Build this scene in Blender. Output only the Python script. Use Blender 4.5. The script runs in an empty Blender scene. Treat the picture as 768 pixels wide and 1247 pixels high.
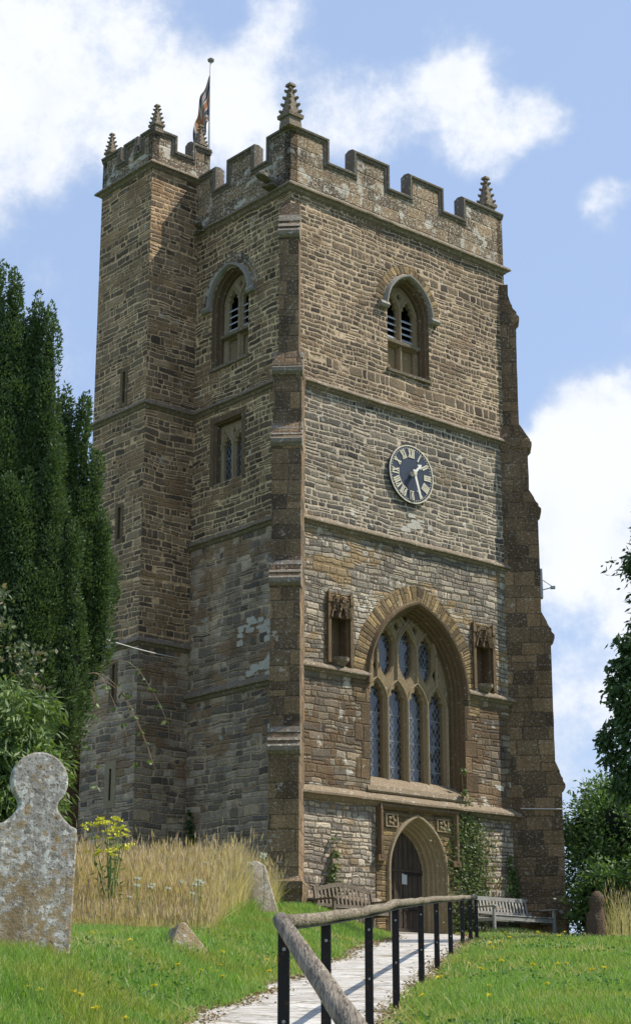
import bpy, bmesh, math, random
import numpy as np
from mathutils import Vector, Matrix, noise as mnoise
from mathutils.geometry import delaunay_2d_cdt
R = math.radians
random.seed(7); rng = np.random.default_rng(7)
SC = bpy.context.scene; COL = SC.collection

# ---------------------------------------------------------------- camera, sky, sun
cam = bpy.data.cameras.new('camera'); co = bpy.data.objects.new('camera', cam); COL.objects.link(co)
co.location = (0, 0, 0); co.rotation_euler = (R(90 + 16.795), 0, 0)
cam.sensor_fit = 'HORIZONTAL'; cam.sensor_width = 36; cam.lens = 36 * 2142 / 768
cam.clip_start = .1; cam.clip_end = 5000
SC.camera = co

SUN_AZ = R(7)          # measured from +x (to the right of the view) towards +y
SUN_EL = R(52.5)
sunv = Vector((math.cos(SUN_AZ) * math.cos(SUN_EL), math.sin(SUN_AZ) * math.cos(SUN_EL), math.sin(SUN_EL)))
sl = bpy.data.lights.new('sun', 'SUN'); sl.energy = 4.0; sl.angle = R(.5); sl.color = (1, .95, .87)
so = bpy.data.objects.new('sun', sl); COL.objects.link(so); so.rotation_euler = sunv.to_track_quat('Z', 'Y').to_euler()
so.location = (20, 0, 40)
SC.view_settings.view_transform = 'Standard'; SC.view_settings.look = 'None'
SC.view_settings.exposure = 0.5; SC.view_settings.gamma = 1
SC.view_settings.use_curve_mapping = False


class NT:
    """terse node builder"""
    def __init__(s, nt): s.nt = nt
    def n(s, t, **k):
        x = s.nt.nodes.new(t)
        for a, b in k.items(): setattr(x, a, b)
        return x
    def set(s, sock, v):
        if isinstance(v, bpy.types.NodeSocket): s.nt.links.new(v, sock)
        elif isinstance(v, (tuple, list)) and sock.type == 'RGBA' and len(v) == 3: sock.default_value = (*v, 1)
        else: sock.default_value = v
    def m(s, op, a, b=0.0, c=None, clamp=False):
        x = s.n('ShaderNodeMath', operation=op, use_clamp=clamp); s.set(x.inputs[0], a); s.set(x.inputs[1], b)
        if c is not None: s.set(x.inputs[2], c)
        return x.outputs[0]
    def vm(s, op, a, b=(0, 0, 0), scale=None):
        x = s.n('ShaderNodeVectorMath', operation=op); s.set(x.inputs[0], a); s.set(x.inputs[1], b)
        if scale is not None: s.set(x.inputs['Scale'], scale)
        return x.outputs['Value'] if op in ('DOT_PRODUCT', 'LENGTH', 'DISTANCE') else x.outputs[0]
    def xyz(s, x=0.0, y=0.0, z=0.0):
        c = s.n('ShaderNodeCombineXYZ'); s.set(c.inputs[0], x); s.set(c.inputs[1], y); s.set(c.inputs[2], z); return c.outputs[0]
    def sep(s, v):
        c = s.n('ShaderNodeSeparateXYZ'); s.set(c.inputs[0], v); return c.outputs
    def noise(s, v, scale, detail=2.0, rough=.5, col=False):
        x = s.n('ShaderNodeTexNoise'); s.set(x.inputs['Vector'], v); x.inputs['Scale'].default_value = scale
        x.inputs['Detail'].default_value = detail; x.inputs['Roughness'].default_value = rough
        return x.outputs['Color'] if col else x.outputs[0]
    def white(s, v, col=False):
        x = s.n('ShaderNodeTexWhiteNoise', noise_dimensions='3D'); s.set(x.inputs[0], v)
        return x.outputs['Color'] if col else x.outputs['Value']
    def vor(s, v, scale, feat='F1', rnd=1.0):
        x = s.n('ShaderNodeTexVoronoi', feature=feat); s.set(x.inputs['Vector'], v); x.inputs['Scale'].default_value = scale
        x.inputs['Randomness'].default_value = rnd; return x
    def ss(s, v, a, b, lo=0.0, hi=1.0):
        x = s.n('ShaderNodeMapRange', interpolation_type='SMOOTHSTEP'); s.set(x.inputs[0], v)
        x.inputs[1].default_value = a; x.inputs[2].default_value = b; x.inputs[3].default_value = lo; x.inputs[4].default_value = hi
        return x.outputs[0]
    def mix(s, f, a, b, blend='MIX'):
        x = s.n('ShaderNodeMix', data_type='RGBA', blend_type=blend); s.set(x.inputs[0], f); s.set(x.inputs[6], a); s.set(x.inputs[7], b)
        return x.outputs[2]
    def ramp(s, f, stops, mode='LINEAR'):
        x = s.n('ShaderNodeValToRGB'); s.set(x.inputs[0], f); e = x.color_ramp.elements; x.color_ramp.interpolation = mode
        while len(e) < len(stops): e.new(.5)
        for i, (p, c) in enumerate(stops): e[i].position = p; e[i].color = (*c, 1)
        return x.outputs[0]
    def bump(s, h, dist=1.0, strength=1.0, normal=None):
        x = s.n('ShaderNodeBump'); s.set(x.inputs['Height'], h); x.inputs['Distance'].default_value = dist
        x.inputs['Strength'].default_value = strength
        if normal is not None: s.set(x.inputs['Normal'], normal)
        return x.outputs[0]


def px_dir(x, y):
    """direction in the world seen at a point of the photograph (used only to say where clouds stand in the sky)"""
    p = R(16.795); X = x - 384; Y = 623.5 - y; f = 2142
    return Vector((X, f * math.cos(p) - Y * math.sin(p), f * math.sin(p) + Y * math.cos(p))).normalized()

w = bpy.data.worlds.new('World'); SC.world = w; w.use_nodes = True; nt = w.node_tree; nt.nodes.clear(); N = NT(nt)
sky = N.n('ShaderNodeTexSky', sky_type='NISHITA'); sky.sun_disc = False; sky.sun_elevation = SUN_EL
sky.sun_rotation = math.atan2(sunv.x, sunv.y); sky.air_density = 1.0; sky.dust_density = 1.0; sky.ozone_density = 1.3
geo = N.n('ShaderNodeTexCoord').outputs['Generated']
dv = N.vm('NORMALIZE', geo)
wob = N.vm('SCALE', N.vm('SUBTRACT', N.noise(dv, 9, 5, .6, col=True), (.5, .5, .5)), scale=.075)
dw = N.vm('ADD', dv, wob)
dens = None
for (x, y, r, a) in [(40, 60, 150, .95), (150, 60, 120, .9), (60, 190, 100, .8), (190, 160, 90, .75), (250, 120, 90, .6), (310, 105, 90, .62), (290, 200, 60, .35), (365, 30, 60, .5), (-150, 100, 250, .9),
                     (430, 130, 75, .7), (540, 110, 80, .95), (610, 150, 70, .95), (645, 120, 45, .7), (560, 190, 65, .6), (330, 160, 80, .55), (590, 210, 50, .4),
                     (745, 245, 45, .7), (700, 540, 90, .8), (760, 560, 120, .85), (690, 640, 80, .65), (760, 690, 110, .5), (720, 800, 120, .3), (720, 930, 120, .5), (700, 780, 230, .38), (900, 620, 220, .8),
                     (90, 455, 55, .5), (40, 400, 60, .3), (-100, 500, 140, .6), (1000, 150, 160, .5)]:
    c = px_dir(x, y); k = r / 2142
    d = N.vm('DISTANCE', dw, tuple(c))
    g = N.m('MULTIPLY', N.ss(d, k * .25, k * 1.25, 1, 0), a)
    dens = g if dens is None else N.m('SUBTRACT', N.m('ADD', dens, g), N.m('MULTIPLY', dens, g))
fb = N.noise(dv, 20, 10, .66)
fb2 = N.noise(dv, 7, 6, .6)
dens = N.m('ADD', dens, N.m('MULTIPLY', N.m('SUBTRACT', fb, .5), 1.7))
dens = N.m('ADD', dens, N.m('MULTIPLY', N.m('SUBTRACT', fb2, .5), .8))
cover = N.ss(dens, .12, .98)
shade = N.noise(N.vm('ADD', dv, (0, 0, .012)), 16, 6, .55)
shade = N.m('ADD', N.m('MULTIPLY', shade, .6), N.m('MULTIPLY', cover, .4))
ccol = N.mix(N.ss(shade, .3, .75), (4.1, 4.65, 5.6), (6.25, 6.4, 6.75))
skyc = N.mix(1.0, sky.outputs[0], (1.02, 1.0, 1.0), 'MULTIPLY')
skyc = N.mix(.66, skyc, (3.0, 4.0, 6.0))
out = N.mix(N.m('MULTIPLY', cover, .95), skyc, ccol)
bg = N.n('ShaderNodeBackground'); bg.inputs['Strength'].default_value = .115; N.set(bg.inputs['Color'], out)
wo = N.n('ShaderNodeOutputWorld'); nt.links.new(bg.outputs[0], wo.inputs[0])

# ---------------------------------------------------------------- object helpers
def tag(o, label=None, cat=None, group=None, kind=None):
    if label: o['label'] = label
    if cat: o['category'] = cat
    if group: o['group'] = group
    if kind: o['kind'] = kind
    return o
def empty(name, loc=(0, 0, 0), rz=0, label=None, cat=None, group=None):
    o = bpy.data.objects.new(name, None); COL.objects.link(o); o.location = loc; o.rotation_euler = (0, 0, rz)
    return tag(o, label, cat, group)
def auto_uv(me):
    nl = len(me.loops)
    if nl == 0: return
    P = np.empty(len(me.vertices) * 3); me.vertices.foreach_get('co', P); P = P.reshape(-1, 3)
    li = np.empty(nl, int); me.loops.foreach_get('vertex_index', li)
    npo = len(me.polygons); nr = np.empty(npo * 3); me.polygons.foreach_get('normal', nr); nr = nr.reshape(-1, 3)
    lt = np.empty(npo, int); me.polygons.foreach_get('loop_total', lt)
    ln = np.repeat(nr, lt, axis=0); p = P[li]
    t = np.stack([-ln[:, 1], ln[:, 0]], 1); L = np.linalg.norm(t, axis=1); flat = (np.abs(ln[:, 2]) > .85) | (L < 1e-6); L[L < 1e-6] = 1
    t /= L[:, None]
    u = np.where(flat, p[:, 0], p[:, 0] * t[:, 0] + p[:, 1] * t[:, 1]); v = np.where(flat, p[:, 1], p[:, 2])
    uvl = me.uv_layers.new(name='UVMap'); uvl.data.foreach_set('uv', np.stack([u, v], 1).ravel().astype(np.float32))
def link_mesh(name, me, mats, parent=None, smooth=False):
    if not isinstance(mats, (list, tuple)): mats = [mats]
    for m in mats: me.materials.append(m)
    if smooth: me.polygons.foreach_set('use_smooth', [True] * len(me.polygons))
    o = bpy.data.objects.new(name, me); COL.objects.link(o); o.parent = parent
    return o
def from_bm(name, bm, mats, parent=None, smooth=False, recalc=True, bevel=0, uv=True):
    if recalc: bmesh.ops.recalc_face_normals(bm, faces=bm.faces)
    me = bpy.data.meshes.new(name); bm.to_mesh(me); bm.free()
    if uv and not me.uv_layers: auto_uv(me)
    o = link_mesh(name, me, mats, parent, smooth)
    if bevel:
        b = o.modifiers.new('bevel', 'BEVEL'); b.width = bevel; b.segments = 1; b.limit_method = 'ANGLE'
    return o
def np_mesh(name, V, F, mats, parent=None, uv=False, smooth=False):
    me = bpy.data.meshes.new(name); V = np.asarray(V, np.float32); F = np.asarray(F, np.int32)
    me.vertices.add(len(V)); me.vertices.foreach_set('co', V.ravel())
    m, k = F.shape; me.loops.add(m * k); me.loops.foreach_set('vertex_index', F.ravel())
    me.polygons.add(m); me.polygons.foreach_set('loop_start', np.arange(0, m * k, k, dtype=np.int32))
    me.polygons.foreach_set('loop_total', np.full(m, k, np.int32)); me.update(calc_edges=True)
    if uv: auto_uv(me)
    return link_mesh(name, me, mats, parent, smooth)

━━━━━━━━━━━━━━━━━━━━

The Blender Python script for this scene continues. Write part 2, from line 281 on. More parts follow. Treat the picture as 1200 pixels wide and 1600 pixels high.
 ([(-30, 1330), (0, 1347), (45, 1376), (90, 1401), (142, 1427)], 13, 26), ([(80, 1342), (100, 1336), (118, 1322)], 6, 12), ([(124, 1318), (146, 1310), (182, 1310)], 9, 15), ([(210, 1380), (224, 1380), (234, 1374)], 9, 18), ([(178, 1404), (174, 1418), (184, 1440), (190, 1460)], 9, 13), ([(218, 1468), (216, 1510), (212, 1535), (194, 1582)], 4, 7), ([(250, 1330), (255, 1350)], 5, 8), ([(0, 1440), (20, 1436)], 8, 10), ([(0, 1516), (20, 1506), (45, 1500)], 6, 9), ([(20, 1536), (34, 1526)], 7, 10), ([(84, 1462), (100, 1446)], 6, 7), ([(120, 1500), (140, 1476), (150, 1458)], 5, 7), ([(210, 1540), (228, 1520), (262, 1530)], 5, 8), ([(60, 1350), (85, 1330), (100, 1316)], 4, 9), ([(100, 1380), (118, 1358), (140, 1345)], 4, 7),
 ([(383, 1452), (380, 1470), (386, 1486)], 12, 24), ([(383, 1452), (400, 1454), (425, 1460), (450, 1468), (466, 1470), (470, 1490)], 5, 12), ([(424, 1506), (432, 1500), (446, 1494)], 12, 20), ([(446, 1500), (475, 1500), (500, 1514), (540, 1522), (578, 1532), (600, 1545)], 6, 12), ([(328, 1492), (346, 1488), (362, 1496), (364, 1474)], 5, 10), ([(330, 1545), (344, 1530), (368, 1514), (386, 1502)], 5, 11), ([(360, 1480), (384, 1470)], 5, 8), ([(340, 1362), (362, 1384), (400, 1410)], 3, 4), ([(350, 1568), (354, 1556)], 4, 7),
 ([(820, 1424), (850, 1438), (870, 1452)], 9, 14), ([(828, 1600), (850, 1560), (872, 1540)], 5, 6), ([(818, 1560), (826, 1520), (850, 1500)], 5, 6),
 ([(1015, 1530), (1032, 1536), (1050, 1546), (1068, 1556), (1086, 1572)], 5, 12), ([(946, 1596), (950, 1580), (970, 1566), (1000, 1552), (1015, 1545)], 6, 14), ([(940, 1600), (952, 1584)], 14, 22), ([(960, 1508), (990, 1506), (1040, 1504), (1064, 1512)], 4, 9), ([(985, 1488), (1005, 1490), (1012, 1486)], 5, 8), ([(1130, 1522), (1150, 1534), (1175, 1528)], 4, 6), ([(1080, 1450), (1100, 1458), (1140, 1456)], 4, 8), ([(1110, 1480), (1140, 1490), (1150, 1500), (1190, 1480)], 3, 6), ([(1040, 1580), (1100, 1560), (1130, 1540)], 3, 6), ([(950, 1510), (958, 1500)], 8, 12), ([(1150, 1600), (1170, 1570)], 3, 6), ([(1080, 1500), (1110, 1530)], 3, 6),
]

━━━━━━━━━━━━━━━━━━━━

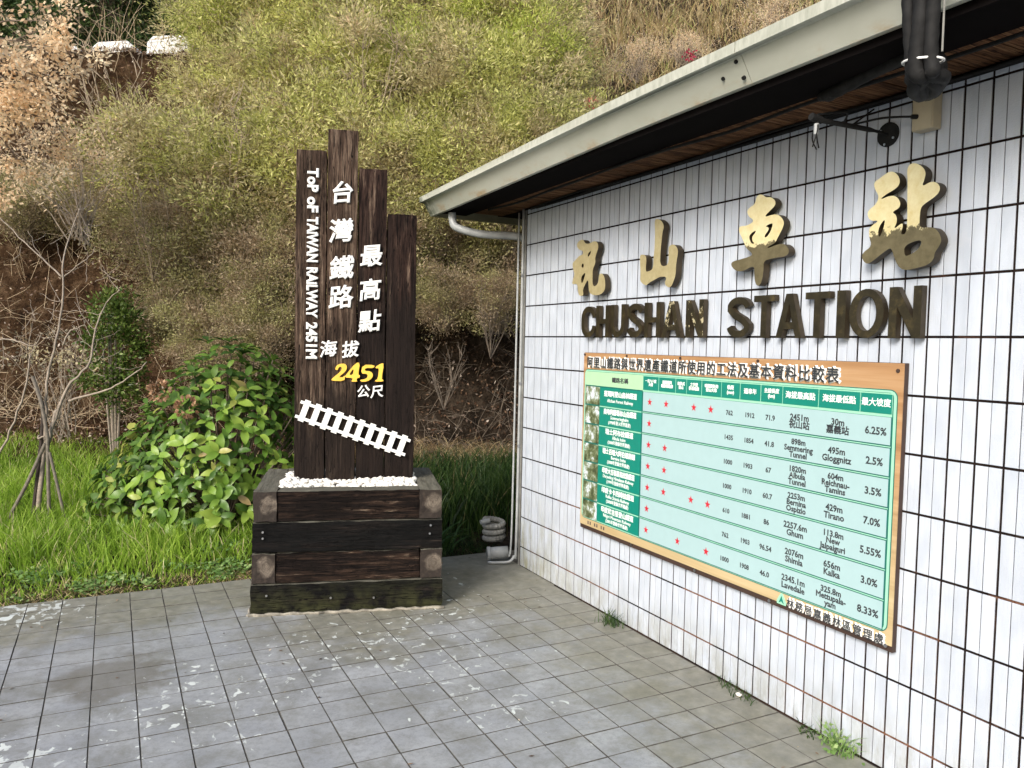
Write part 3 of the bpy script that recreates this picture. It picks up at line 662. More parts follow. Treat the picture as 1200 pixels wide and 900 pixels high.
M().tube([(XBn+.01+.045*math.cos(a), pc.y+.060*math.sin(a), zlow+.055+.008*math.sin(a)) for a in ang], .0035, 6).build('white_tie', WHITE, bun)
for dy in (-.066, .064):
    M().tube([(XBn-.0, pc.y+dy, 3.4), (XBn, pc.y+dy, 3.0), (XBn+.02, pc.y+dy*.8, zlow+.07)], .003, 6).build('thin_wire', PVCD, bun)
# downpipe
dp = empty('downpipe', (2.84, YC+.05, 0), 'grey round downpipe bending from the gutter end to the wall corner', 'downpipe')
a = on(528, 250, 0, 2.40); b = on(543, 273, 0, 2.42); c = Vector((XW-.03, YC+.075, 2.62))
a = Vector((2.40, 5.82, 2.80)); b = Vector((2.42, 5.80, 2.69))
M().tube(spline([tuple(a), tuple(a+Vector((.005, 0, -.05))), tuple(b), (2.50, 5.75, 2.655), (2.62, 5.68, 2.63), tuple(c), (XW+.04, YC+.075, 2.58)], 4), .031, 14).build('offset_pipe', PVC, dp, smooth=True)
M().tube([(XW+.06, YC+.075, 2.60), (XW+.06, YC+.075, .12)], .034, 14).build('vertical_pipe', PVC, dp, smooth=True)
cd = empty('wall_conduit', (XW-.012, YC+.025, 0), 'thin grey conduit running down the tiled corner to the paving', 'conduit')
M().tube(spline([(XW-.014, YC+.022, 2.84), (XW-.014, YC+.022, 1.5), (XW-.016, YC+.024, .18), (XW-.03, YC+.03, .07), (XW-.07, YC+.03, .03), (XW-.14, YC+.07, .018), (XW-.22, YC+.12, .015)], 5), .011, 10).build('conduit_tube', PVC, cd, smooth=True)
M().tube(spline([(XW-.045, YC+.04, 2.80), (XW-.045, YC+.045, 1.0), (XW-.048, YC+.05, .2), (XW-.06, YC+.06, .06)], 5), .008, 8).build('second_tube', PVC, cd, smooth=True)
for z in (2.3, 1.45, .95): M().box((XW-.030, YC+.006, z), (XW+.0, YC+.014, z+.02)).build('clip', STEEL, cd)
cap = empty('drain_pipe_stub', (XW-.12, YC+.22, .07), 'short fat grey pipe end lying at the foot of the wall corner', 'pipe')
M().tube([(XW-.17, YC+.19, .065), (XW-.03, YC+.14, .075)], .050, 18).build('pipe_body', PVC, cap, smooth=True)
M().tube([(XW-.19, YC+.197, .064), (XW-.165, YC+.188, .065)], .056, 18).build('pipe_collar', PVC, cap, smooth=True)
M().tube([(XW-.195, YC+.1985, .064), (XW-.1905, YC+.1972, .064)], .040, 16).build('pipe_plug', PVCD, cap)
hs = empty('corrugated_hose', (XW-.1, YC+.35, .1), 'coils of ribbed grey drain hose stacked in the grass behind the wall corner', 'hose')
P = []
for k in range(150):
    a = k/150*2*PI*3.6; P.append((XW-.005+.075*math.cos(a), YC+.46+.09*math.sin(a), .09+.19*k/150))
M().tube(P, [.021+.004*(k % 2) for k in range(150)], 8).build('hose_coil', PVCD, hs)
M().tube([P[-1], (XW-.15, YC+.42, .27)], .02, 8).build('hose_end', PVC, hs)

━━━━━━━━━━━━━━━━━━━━

- [Your task] Working from the entries above, reproduce exactly and only the lines beginning with the line that has "Build this scene" and ending with the line that has "SC.view_settings.use_curve_mapping = False"; omit all pictures.

- [Written answer]
Build this scene in Blender. Output only the Python script. Use Blender 4.5. The script runs in an empty Blender scene. Treat the picture as 768 pixels wide and 1247 pixels high.
import bpy, bmesh, math, random
import numpy as np
from mathutils import Vector, Matrix, noise as mnoise
from mathutils.geometry import delaunay_2d_cdt
R = math.radians
random.seed(7); rng = np.random.default_rng(7)
SC = bpy.context.scene; COL = SC.collection

# ---------------------------------------------------------------- camera, sky, sun
cam = bpy.data.cameras.new('camera'); co = bpy.data.objects.new('camera', cam); COL.objects.link(co)
co.location = (0, 0, 0); co.rotation_euler = (R(90 + 16.795), 0, 0)
cam.sensor_fit = 'HORIZONTAL'; cam.sensor_width = 36; cam.lens = 36 * 2142 / 768
cam.clip_start = .1; cam.clip_end = 5000
SC.camera = co

SUN_AZ = R(7)          # measured from +x (to the right of the view) towards +y
SUN_EL = R(52.5)
sunv = Vector((math.cos(SUN_AZ) * math.cos(SUN_EL), math.sin(SUN_AZ) * math.cos(SUN_EL), math.sin(SUN_EL)))
sl = bpy.data.lights.new('sun', 'SUN'); sl.energy = 4.0; sl.angle = R(.5); sl.color = (1, .95, .87)
so = bpy.data.objects.new('sun', sl); COL.objects.link(so); so.rotation_euler = sunv.to_track_quat('Z', 'Y').to_euler()
so.location = (20, 0, 40)
SC.view_settings.view_transform = 'Standard'; SC.view_settings.look = 'None'
SC.view_settings.exposure = 0.5; SC.view_settings.gamma = 1
SC.view_settings.use_curve_mapping = False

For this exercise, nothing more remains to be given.